The PIRG model finds its roots in a 1971 book written by Ralph Nader and David K Ross entitled ‘Action for a Change: A Student’s Guide for Public Interest Organizing.’

‘Action for a Change’ covers the creation of the nation’s first PIRGs in Minnesota and Oregon and serves as a manual for students who seek to aggressively organize on campus and canvass in support of radical – traditionally left-win – environmental, business-related and social policies.

Shortly after the book’s publication, Nader and Ross teamed up with Democrat Congressman-to-be Toby Moffett to create the Connecticut Citizen Action Group (CCAG) – a group that compulsively canvassed for more progressive policy on climate change as well as a transition to universal healthcare.

Nader would go on to make a number of high-profile, third-party presidential runs with nominations from parties including the Green Party, the Vermont Progressive Party, the Reform Party and the Alternative Socialist Party.

All the while, Nader’s PIRG system was taking root nationwide in a big way, and it was the perfect springboard for future Democrat politicians.

Recent President Barrack Obama has on numerous occasions referred to himself as a “PIRG man.” Obama often credits the PIRGs with giving him his start in political organizing when he was fresh out of college and well-trained in the Saul Alinsky school of progressive advocacy a la ‘Rules for Radicals.’

Today, these PIRGs – the brain-child of left-wing environmentalists and social Democrats – establish chapters on campuses nationwide, subsidized by student activity fees, to work idealistic student activists to the bone on campaigns to overturn Citizens United, battle climate change, eradicate voter ID laws and establish ranked choice voting.

Does this still sound like a nonpartisan organization?

Worse still, the PIRGs are undoubtedly lying through their teeth when they claim to be “Standing Up to Powerful Interests” too.

Despite the organization’s self-described is “grassroots” style, they are incredibly well connected and well-funded. Influence Watch reports that both U.S. PIRG and MassPIRG had, in the year 2015, annual budgets and expenditures totaling more than $1 million and possesses more than $7 million worth of physical assets.

Hardly a surprising number. In fact, it is likely a low one when you consider the fact that MassPIRG alone has chapters on all four UMass campuses and nine others throughout the state. UMass Lowell’s Office of Student Affairs informed the Connector this past week that in 2018, more than 11,000 students were billed with less than 300 waiving the fee.

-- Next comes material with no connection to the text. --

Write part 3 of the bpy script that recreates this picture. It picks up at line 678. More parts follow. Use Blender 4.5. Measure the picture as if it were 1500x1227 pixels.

Ergo, MassPIRG took in more $141,000 dollars from our students alone in the last fiscal year.

Not to mention the fact that Charity Navigator rates U.S. PIRG with just two out of four stars in the fields of accountability and transparency – despite one of their policy items being budget transparency in politics – and just three stars in finances.

When it comes down to it, the PIRGS are a carbon copy of every other special interest group in America today – connected, well-funded and pushing a partisan agenda.

Though is unlikely that many in our readership falls on the conservative end of the political spectrum alongside me, the assertion that a blatantly partisan political organization should not be so tightly connected to our student finances should not be a contentious one.

All this is not to say that MassPIRG is an entirely meritless organization. I fully support their efforts to feed food-insecure students and engage students politically by registering them to vote, and they should have a place on this campus. But they should be funded in the same way other clubs and organizations are: without their own special fee. Or at least with a fee that one opts into, not out of, each semester.

I strongly implore the readers to vote in favor of defunding MassPIRG in the Student Government Association elections this April.